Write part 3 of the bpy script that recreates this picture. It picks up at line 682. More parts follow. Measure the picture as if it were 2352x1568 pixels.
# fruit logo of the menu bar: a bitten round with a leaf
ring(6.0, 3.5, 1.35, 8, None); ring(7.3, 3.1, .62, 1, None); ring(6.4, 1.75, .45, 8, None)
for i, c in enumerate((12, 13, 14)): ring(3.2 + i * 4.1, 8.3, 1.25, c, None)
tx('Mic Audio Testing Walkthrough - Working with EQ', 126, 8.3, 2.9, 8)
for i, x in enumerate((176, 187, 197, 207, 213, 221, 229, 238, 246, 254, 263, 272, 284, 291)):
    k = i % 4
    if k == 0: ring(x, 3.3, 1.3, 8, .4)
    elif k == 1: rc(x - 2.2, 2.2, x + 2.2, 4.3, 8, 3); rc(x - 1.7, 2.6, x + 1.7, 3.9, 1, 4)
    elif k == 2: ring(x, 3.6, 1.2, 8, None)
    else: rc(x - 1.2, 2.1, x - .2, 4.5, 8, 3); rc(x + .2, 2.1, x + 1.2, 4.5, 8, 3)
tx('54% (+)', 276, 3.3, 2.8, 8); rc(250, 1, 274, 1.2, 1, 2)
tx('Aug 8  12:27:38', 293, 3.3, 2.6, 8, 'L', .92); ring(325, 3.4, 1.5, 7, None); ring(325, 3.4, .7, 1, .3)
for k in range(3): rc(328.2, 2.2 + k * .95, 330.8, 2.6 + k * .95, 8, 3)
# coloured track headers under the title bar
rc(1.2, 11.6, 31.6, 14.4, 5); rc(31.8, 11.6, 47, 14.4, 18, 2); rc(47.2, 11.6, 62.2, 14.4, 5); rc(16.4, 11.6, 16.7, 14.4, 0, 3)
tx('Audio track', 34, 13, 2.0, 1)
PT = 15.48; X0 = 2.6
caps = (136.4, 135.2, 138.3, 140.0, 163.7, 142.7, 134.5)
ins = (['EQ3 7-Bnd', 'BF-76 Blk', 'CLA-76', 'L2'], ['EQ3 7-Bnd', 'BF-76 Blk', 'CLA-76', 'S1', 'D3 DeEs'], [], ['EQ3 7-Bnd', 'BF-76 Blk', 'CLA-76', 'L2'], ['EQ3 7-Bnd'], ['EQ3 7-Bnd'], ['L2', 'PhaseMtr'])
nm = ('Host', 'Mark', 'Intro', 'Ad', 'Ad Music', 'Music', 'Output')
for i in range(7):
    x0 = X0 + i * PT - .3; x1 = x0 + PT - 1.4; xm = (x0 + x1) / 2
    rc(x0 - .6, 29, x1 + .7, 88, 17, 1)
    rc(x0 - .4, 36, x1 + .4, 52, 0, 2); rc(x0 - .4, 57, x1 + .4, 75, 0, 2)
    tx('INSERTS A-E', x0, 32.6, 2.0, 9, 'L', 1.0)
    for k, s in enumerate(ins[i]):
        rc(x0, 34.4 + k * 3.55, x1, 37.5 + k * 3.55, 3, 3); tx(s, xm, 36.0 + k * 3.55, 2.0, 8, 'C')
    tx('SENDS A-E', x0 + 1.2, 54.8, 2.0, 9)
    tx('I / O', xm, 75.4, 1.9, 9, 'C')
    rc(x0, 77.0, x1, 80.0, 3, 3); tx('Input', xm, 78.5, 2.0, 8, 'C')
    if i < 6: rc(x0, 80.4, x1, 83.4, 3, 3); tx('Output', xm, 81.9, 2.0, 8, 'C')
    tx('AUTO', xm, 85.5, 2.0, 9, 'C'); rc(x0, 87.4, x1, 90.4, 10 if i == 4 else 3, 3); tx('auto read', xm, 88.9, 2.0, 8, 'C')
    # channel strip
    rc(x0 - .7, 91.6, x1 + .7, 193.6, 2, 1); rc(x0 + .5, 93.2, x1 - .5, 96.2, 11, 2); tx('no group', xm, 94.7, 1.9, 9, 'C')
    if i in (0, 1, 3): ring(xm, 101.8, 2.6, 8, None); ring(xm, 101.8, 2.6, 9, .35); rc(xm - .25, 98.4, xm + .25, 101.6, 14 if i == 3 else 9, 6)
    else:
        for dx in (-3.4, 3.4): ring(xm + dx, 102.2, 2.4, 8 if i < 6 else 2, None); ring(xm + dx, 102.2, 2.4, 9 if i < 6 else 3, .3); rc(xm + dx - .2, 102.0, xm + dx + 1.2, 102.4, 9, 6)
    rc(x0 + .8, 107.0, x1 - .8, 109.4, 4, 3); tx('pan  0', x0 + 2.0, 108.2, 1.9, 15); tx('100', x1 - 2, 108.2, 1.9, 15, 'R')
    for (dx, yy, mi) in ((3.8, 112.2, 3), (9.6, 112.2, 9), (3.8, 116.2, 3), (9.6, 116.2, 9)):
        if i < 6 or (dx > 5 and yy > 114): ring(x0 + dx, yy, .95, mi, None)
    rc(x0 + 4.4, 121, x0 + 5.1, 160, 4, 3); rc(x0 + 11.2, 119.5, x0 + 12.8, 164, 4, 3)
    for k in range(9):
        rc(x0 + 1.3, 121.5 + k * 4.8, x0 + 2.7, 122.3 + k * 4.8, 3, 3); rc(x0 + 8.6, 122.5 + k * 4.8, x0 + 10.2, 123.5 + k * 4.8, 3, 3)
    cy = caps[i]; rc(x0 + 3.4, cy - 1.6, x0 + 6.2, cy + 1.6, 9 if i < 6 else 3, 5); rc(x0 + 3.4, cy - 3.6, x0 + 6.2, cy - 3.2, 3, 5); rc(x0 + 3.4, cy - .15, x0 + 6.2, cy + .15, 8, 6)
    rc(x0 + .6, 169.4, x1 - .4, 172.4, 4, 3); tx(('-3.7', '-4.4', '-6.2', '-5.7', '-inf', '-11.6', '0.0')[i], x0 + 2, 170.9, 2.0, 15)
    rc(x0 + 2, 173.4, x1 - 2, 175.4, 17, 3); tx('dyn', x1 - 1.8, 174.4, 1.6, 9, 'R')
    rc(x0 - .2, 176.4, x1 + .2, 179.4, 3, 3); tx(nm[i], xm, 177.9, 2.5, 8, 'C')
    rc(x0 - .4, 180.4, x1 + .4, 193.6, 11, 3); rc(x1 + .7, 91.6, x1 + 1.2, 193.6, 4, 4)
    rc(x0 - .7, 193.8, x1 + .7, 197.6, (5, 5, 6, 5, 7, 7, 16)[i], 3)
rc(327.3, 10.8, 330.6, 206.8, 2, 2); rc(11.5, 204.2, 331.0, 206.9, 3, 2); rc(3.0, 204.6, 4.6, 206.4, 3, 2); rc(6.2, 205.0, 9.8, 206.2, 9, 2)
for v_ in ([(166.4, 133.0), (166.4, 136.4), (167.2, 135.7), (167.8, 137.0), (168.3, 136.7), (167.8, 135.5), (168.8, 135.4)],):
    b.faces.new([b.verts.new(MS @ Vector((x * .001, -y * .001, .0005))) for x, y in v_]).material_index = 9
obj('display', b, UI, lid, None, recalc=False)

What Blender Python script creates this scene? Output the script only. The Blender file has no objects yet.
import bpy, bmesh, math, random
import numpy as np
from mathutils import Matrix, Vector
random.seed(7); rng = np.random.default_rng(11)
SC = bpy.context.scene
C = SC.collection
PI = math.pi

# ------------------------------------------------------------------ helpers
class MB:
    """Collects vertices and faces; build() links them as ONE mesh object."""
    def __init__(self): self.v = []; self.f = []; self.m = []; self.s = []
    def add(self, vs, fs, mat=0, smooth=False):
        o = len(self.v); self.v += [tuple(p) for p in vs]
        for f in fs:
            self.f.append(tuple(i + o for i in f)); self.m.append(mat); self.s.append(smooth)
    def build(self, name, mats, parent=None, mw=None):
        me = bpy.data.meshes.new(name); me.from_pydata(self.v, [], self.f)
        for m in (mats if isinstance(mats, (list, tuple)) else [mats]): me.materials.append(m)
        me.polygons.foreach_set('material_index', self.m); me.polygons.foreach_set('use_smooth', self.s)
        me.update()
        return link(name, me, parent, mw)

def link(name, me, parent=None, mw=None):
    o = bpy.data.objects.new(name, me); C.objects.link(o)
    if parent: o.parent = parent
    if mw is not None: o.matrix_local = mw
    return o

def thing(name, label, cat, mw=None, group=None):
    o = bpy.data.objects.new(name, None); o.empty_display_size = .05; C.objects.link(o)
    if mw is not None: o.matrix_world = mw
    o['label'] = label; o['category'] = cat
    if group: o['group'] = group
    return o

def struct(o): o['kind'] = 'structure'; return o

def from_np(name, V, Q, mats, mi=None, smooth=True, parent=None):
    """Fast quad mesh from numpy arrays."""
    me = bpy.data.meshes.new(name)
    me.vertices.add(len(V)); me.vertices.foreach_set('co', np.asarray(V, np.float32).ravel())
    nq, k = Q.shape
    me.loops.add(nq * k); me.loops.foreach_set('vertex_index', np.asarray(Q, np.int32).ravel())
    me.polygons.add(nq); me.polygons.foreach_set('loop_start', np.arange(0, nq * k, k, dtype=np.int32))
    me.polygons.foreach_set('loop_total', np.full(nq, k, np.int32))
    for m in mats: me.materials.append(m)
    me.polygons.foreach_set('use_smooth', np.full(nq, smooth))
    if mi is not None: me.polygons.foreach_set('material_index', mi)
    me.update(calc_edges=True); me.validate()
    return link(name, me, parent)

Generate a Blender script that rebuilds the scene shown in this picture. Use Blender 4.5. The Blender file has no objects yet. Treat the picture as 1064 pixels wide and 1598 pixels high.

#### OBJECTIVE:
Pull out every line of the records above that contains the word "Blender".

#### EXERCISE OUTPUT:
What Blender Python script creates this scene? Output the script only. The Blender file has no objects yet.
Generate a Blender script that rebuilds the scene shown in this picture. Use Blender 4.5. The Blender file has no objects yet. Treat the picture as 1064 pixels wide and 1598 pixels high.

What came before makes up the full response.